For one reason or another, the Longhorns have struggled on all sides of the ball in third quarters this season.

The Longhorn defense held Baylor’s electric offense scoreless in the first half, shooting down everything the Sooners could send their way before halftime. The front seven clogged inside lanes, and senior cornerback Quandre Diggs and his teammates in the secondary consistently made open-field tackles.

But both games saw dramatic collapses in the second half. It is very easy to chastise the Longhorn defense for opponents’ second-half scoring frenzies, but the offense’s inability to sustain drives and chew up clock deserve the majority of the blame.

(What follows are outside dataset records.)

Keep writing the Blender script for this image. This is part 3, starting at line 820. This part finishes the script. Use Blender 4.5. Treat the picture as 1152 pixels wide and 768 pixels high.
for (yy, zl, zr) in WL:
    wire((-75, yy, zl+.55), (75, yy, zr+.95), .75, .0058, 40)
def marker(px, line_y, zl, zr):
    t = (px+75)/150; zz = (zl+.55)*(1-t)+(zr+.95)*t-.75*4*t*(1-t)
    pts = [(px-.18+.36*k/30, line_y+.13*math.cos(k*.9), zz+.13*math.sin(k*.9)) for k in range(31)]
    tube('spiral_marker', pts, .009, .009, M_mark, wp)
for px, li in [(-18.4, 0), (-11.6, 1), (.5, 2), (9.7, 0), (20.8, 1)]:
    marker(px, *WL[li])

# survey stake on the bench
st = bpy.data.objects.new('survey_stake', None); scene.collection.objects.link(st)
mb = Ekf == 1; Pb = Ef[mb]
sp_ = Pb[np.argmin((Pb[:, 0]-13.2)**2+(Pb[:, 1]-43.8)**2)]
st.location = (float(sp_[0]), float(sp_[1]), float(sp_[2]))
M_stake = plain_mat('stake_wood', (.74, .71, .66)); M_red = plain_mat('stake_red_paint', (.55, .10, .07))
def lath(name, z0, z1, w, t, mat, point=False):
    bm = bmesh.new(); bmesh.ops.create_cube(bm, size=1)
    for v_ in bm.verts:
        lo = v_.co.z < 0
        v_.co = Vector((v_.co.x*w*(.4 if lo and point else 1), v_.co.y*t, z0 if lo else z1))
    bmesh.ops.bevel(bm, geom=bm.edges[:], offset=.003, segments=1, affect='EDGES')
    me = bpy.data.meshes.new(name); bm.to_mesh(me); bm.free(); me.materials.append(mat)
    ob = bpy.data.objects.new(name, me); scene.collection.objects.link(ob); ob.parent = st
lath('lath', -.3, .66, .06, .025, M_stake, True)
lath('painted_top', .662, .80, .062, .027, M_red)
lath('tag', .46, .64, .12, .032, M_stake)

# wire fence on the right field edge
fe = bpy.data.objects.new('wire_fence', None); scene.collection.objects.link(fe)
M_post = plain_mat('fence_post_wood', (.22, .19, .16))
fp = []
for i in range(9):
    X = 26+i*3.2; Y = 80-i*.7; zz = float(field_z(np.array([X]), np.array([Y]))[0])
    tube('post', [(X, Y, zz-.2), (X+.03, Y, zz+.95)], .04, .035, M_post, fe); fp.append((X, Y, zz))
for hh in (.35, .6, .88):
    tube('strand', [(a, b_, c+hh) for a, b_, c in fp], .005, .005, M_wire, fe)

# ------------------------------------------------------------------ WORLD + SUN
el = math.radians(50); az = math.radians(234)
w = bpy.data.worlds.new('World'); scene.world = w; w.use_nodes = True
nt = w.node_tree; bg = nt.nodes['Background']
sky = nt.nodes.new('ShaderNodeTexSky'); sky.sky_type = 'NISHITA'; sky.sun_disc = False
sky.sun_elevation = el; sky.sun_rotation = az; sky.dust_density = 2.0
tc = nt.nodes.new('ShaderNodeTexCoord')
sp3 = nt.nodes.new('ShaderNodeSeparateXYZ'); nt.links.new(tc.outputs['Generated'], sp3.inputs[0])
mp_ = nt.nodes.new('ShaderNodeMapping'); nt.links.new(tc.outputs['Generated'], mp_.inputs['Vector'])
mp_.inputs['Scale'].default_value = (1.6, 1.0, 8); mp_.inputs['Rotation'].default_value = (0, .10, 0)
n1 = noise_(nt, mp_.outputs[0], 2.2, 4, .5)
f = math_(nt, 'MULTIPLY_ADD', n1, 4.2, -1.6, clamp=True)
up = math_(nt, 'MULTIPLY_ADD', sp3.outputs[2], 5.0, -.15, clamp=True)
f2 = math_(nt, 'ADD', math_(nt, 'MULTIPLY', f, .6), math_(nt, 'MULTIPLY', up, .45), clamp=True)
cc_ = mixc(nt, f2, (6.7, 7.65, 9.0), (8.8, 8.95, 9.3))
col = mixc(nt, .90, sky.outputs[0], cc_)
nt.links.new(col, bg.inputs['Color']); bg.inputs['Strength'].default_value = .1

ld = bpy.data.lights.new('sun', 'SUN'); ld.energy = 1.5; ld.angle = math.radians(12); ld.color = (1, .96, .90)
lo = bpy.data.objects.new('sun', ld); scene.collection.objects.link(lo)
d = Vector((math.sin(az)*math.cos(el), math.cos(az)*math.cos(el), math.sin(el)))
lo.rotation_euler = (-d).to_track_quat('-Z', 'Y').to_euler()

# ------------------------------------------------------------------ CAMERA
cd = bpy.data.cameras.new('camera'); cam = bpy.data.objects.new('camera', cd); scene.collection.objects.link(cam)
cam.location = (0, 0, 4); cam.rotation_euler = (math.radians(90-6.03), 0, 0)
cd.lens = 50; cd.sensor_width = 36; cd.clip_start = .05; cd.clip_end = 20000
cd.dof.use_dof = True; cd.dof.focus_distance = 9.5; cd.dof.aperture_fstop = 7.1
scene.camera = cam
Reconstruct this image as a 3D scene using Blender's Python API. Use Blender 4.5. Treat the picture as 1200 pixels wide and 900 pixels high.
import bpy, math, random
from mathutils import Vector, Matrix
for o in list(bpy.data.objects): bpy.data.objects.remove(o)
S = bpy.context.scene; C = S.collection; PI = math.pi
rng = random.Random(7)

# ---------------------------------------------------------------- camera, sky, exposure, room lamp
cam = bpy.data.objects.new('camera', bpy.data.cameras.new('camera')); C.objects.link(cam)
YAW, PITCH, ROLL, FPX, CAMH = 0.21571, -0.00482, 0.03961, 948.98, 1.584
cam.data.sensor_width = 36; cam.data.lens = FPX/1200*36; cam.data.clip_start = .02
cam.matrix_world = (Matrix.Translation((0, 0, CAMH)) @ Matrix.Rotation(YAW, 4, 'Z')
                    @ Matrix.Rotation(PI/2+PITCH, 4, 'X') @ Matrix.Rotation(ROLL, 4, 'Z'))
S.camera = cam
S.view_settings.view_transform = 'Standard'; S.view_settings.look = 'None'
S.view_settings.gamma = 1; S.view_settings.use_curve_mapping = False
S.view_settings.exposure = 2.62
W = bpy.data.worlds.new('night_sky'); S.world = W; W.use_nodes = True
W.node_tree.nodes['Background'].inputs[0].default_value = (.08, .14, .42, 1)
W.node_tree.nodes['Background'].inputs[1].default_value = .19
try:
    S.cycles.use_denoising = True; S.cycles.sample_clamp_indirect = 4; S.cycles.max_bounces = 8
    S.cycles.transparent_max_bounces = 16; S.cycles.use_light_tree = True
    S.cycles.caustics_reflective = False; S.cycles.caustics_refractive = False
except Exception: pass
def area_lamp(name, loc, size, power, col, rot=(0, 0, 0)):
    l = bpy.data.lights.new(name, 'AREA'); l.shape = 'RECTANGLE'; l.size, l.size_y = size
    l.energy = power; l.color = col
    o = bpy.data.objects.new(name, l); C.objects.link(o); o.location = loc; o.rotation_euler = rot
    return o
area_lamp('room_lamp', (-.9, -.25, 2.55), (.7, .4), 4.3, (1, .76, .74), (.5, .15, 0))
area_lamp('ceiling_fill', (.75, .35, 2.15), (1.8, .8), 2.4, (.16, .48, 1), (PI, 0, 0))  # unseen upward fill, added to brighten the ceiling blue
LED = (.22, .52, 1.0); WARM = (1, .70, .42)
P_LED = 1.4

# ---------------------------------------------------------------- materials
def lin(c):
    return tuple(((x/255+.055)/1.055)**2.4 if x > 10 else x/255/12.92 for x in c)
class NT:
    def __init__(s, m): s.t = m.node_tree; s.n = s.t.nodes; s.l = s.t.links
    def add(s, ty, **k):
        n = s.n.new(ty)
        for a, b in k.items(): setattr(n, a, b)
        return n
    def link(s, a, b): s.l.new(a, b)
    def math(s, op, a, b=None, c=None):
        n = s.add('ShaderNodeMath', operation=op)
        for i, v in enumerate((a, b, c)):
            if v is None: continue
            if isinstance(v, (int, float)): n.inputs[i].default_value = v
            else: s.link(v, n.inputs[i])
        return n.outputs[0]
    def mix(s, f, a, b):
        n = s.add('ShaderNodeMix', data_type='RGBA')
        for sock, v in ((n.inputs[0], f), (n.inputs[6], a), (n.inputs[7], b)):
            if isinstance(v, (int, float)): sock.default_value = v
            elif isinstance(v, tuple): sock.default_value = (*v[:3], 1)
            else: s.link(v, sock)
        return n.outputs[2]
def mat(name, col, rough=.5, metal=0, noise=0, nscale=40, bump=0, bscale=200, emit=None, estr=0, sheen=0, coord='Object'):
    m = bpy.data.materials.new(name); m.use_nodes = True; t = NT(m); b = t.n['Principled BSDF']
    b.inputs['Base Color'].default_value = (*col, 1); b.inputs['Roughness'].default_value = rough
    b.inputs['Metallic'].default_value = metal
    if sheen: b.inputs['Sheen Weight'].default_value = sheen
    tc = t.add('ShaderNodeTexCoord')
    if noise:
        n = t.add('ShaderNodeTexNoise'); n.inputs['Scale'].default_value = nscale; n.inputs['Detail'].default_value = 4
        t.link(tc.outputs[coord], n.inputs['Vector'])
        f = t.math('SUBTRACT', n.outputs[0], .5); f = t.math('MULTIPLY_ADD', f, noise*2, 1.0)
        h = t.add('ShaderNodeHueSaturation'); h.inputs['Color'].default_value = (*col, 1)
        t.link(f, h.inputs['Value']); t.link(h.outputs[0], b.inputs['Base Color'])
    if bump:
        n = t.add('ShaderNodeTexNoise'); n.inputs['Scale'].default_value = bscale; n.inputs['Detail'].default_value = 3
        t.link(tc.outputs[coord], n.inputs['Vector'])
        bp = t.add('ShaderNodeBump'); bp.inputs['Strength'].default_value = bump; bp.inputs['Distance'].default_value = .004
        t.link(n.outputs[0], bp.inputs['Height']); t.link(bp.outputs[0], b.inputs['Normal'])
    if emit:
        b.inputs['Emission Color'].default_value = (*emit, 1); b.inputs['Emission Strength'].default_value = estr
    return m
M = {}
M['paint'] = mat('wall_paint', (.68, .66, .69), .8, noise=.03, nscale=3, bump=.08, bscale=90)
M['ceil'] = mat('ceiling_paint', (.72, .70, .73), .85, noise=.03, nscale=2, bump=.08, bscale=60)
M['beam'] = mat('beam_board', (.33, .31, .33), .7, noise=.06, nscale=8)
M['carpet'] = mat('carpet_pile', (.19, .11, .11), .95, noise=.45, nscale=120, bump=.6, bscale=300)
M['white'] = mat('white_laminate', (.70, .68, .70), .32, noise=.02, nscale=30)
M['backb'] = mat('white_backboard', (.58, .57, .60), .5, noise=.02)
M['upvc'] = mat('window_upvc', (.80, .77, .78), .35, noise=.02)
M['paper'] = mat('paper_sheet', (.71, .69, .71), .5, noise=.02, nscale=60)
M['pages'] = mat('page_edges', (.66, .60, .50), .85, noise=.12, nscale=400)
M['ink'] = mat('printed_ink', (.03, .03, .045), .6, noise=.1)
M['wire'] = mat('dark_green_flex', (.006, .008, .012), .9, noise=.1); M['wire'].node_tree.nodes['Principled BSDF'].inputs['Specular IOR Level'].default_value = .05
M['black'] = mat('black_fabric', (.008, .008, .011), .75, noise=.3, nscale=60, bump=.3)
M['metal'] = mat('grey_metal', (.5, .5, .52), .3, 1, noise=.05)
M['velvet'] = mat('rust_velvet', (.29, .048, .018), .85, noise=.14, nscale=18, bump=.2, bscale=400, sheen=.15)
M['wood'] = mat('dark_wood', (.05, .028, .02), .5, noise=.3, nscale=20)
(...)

At one point against Oklahoma, the Texas offense had three out of four drives end in three-and-outs, with the one outlier being an uneventful five-play drive that ended with a punt. Even the best defense in the country — Texas deserves to be in that conversation — would be hard pressed to sustain success when it gets virtually no rest against teams keen on moving quickly.

The best thing the Longhorn defense could hope for against the Cyclones is more consistency from sophomore quarterback Tyrone Swoopes on third downs and a clock-eating run game that gives the defenders some well-deserved rest.

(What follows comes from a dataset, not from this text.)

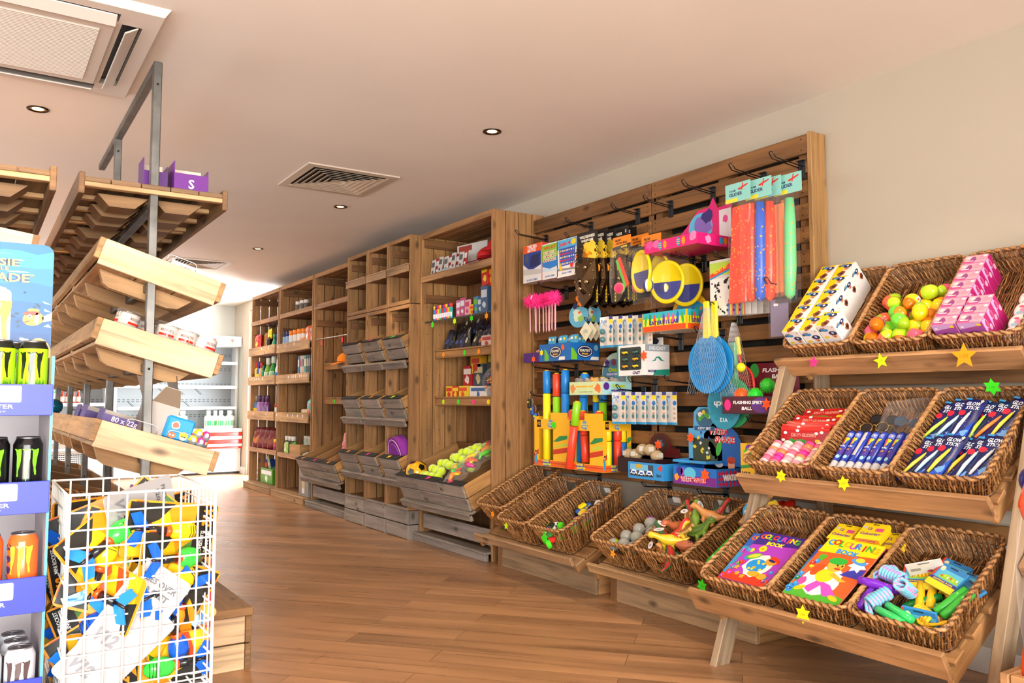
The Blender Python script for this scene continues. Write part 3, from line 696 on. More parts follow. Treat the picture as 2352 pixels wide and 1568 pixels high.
def slot(i, j, kind='tray'):
    (ox, oz), th = TIER[i][0], TIER[i][1]; return TR(ox, 2.166-.3235*j, oz) @ RY(-th) @ TR(-.0, 0, 0)
names = [['wicker tray basket of two purple colouring books, bottom tier left', 'wicker tray basket holding orange colouring book and crayon packs, bottom tier middle', 'wicker tray basket full of skipping ropes, bottom tier right'],
 ['wicker tray basket of red packets and pink tubs, middle tier left', 'wicker tray basket of blue glow tubes and sunglasses, middle tier centre', 'wicker tray basket heaped with navy glow stick packs, middle tier right'],
 ['wicker tray basket of yellow and white boxes, top tier left', 'wicker tray basket of plastic eggs, top tier centre', 'wicker tray basket of pink boxes, top tier right']]
stars = [[('y', .0, .045, 6, .001, 0), ('y', .0, .060, 6, .032, 0, -.026), None], [('y', -.03, .058, 6, .026, 10, -.022), ('y', .02, .05, 6, .028, -8, -.022), ('g', -.03, .115, 6, .032, 0, .455)],
 [('p', .0, .050, 5, .027, 10, -.052), ('l', .02, .045, 5, .032, -12, -.056), ('o', .02, .055, 5, .048, 0, -.060)]]
SL = {}
for i in range(3):
    for j in range(3):
        SL[i, j] = slot(i, j)
        s = stars[i][j] if (i, j) != (0, 0) else None
        basket('tray', SL[i, j], names[i][j], 'wicker tray baskets on the tiered stand', s, TIER[i][1] if (i, j) != (1, 2) else 20)

# ---- top left: yellow and white boxes
def kidface(m, Fr, cx, cy, r, z=.0006, cap='#23305f', flip=1):
    m.poly(ell(cx, cy-.15*r, .72*r, .85*r, 14), Fr, z, '#e9a878'); m.poly(ell(cx+flip*.1*r, cy-.55*r, .3*r, .16*r, 10), Fr, z+.0004, '#a52a20')
    m.poly(ell(cx-.25*r, cy-.12*r, .08*r, .12*r, 8), Fr, z+.0004, '#1c1a1a'); m.poly(ell(cx+.3*r, cy-.12*r, .08*r, .12*r, 8), Fr, z+.0004, '#1c1a1a')
    m.poly(ell(cx, cy+.5*r, 1.05*r, .62*r, 16), Fr, z+.0008, cap); m.poly(blob(cx, cy+.62*r, .3*r, 9, .3, random.Random(2)), Fr, z+.0012, '#cfd8ea')
def logo(m, Fr, cx, cy, w, col='#1787c9', z=.0006):
    R_ = random.Random(5); m.poly(rrect(cx-w*.3, cy+w*.12, cx+w*.25, cy+w*.32, w*.05), Fr, z, '#a58a72')
    for k in range(5): x = cx-w/2+w*(k+.5)/5; m.poly(ell(x, cy+R_.uniform(-.03, .03)*w, w*.10, w*.17, 9, R_.uniform(-.3, .3)), Fr, z+.0003+.0001*k, '#0d2f55' if k == 0 else col)
c = .084; hb = .150; m = MB('print', '#efe9e4'); m.box(0, -c/2, 0, c, c/2, hb, bev=.001)
top = frame((c/2, 0, hb), (0, -1, 0), (1, 0, 0)); fr_ = frame((0, 0, hb-.046), (0, -1, 0), (0, 0, 1)); rt = frame((c/2, -c/2, hb-.046), (1, 0, 0), (0, 0, 1))
h = c/2-.001; m.poly([(-h, -h), (-h, h), (h*.9, h), (h*.0, h*.2), (-h*.35, -h)], top, .0003, '#f7c800'); kidface(m, top, .012, .01, .019, .0006); logo(m, top, -.012, .026, .042, z=.0006); m.poly(blob(.0, -.028, .018, 11, .2, random.Random(1)), top, .0006, '#8b4a33'); m.poly(ell(.0, -.028, .008), top, .001, '#3b1d14')
logo(m, fr_, -.016, .02, .042); kidface(m, fr_, .02, -.005, .018); m.poly(ell(-.02, -.018, .012, .006), fr_, .0005, '#f4d01a'); m.txt('3+', fr_, .032, .034, h=.006, col='#333')
logo(m, rt, -.018, .022, .03); kidface(m, rt, .008, .012, .015); m.poly(blob(.022, -.02, .014, 11, .2, random.Random(1)), rt, .0006, '#8b4a33'); m.poly(ell(.022, -.02, .007), rt, .001, '#3b1d14')
for x, y in ((-.03, -.03), (-.01, .035), (.03, .036), (-.03, -.005)): m.poly(ell(x, y, .0016, n=6), rt, .0006, '#333')
me = m.mesh('carton'); BX = []
for cl in range(2):
    for r in range(5): BX.append((cl, r))
BX.append((2, 0))
for cl, r in BX:
    lab = ('yellow and white toy box, %s from the front in the %s row' % (ORD[r], ['left', 'middle'][cl])) if cl < 2 else 'yellow and white toy box alone at the right front corner of the basket'
    o = one('toy_box', me, lab, 'box', mw=SL[2, 0] @ TR(.024+r*.0855, .094-cl*.089, .014+(.016 if cl == 2 else 0)) @ RZ(U(-3, 3)), group='yellow and white toy boxes')

# ---- top centre: plastic eggs
def egg(c1, c2, clear, sticker):
    m = MB('gloss'); a, b = .036, .026
    def rr(z): t = z/a; return b*math.sqrt(max(0, 1-t*t))*(1-.13*t)
    P = [(max(rr(-a*cos(pi*i/12)), .0001), -a*cos(pi*i/12)) for i in range(13)]
    m.lathe(P[:8], 16, c1, 'gloss', cap=False); m.lathe([(rr(.25*a)+.0012, .22*a), (rr(.25*a)+.0012, .30*a)], 16, c1, 'gloss', cap=False)
    m2 = MB('gloss'); m2.lathe(P[7:], 16, c2, 'jelly' if clear else 'gloss', cap=False)
    if clear: m2.ball((0, 0, .012), .014, 8, 6, c1, 'matte')
    m3 = None
    if sticker:
        m3 = MB('print', '#e9e4dc'); Fr = wrap((0, 0, -.008), b*.985, 0); m3.band(-.014, -.009, .014, .011, Fr, .0016, n=5); m3.poly(rect(-.01, -.006, 0, .0), Fr, .0026, '#8a8a8a'); m3.poly(ell(.006, .004, .004), Fr, .0026, '#d8452e')
    return m.mesh('egg_base'), m2.mesh('egg_top'), (m3.mesh('sticker') if m3 else None)
EC = {'yellow': '#f2d21c', 'orange': '#f58a1a', 'green': '#6fd83c', 'pink': '#f0607e', 'lime': '#b9e02a', 'coral': '#f5704a'}
ks = list(EC); EG = []
sp = [(.05, .10, 0), (.05, .04, 0), (.055, -.02, 0), (.05, -.085, 0), (.10, .115, 0), (.105, .05, 0), (.11, -.01, 0), (.105, -.07, 0), (.10, -.12, 0), (.16, .09, 0), (.165, .025, 0), (.165, -.04, 0), (.16, -.105, 0), (.215, .06, 0), (.22, -.0, 0), (.22, -.065, 0), (.215, -.12, 0),
      (.275, .105, 0), (.30, -.04, 0), (.30, -.11, 0), (.085, .07, .045), (.09, -.03, .045), (.14, .0, .048), (.14, -.09, .045), (.20, -.03, .045), (.20, .045, .045), (.255, -.08, .04)]
seen = set()
for i, (x, y, z) in enumerate(sp):
    a, b = ks[(i*5+i//4) % 6], ks[(i*3+1) % 6]; clr = i % 3 != 1; a = a if a != b else ks[(ks.index(a)+1) % 6]
    k = (a, b, clr, i % 4 == 0); g = egg(EC[a], EC[b], clr, i % 4 == 0)
    where = 'resting on top of the others' if z else ('against the front edge' if x < .06 else 'at the back of the heap' if x > .25 else 'in the middle of the heap' if x > .13 else 'near the front')
    side = 'left' if y > .04 else 'right' if y < -.05 else 'centre'
    t = thing('plastic_egg', 'plastic egg, %s lower half and %s%s top, %s, %s' % (a, 'see-through ' if clr else '', b, where, side), 'egg', mw=SL[2, 1] @ TR(x+.005, y*.98, z+.062) @ RZ(U(0, 360)) @ RX(U(50, 110)) @ SCL(1.13), group='plastic eggs in the top tier basket')
    o = put('lower_half', g[0], t); put('upper_half', g[1], t)
    if g[2]: put('sticker', g[2], o)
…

It is never a good sign when something so simple shows up as a key to victory. Discipline on the field should be a given for a power-five conference team like Texas. Hard-nosed head coach Charlie Strong usually has this sort of thing under control, but Texas’ showing against Oklahoma proved otherwise.

The Longhorns had some crippling penalties against Oklahoma. Senior wide receiver John Harris got caught for a crucial holding penalty, which wiped out a 73-yard scamper by sophomore quarterback Tyrone Swoopes. Holding calls happen, but Harris’ penalty was especially painful because it occurred 10 yards down the field. Swoopes was on his way to a first down regardless of whether Harris held or not.

A flagrant kick catch interference penalty in the third quarter by sophomore Adrian Colbert gave the Sooners great field position, for which Colbert earned a rather loud talking to from Strong.

Texas could get away with a couple dumb penalties if it had a good offense, but, when Swoopes and company struggle to score 21 points per game, unnecessary penalties can make the difference. Iowa State nearly upset a very talented Kansas State team, and Texas’ bowl hopes could be in jeopardy if it cedes free yardage to a Cyclone team hungry for an upset.  


Prior to the Red River Showdown, Swoopes’ struggles looked to be the weight that was dragging down a talented Texas team. Swoopes completed less than half of his passes against Baylor and threw for just 144 yards, with two picks and no touchdowns. 

Fans were inquiring about the readiness of freshman quarterback Jerrod Heard, but then Swoopes erupted for 344 passing yards, 50 rushing yards, and three total touchdowns against Oklahoma.

Swoopes even connected on three passes of 32-plus yards, briefly quieting concerns about his inability to throw the deep ball.

The sophomore still misfires every so often, and play-caller Shawn Watson does not trust Swoopes enough to put him alone on third-and-longs, but the Oklahoma game was a step in the right direction.

In the Cotton Bowl, the offense was finally exciting. If Swoopes can maintain his confidence and continue to perform well, things could open up for the immensely talented Longhorn running backs who have been sitting stagnantly, and the defense can finally get the rest it needs to dominate all four quarters.